After all, first games are rarely about the finer details. The stats, the line ups, the possession; all meaningless when casting your memory back. It’s about the tangible, if indescribable, sensory experiences and feelings that football is one of few things to be able to deliver. The score and the opposition perhaps helped cement the goal in my mind, but I remember more clearly the unmistakable attraction I felt to the sport and the club.

I have often wondered whether it was my family’s influence, or experiencing a match for myself that made me love football and Sunderland so much. There’s no reason it cannot be a bit of both, I suppose. But I think the reason attending football matches is so exciting for youngsters is because you feel as though you are a part of the match you are watching and influencing the game somehow. This feeling of participation is something I now look back on as what made watching football in the ground so much more enjoyable than watching it on television.

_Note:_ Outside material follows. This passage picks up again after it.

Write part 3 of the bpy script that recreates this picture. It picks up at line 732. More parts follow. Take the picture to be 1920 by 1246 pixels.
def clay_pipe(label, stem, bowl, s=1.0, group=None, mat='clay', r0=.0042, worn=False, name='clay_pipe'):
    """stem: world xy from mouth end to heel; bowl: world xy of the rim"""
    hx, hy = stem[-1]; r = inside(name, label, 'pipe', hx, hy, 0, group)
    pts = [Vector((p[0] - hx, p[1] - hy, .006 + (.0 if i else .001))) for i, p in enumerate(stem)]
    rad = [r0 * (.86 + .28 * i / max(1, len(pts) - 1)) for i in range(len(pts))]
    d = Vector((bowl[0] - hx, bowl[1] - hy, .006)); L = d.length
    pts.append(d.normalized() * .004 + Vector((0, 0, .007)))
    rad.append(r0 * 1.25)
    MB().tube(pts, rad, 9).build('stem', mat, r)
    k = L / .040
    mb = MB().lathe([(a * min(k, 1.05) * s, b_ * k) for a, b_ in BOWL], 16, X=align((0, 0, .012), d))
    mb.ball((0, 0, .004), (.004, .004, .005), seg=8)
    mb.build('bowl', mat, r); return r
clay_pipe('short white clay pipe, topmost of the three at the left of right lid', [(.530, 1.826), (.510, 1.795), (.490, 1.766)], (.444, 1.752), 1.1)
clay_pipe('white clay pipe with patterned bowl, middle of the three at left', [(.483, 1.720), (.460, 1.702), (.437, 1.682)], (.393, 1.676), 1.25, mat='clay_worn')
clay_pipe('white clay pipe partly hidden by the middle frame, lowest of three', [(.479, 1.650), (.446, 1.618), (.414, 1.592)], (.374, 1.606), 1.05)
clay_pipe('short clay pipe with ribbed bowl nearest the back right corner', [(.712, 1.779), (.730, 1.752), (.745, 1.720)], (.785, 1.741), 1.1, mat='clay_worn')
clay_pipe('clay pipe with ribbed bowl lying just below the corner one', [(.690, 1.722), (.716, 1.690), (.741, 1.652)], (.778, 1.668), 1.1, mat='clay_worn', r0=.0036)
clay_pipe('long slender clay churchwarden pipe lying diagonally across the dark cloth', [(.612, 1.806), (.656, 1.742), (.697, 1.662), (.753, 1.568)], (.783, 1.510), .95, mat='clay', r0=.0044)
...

Thanks to the love affair that this first experience ignited, I have felt real joy and pride during my unwavering attendance at matches ever since. I have also felt heartbreak, disappointment and anger. This is what it means to be a football fan. To experience unconditional attachment, often in spite of the rational faculties that we all know should dissuade our dedication. It didn’t matter too much whether it was a positive or negative score. Fortunately for me, I got to see a win. But it was so much more than that.

If football were a rational passion, maybe I should have just quit while I was ahead. After all, since my first game I have seen many crushing defeats and bitter lows. But we all know that’s not how it works. The result is not what hooked me on Sunderland, or on attending the matches. It was the atmosphere, the sensory stimulation and emotion that we all feel but cannot really describe.

Had I not attended a match, I’m sure I would have had more of a choice to sway from the footballing allegiances of my family later on in life. However, I had no choice about the intense attachment I felt upon experiencing a Sunderland match for the first time. It was here, not as a baby clothed in Sunderland attire, that I genuinely had no choice but to be a Sunderland fan.

It was the feeling of being with my family amongst thousands of strangers who were all cheering for the same reason and passionate about the same thing. For a child not yet aware of the underlying complexity of football, the feeling of such intense participation is a powerful motivation with which to form a passion.

That’s what I remember most about my first Sunderland game. I knew I belonged.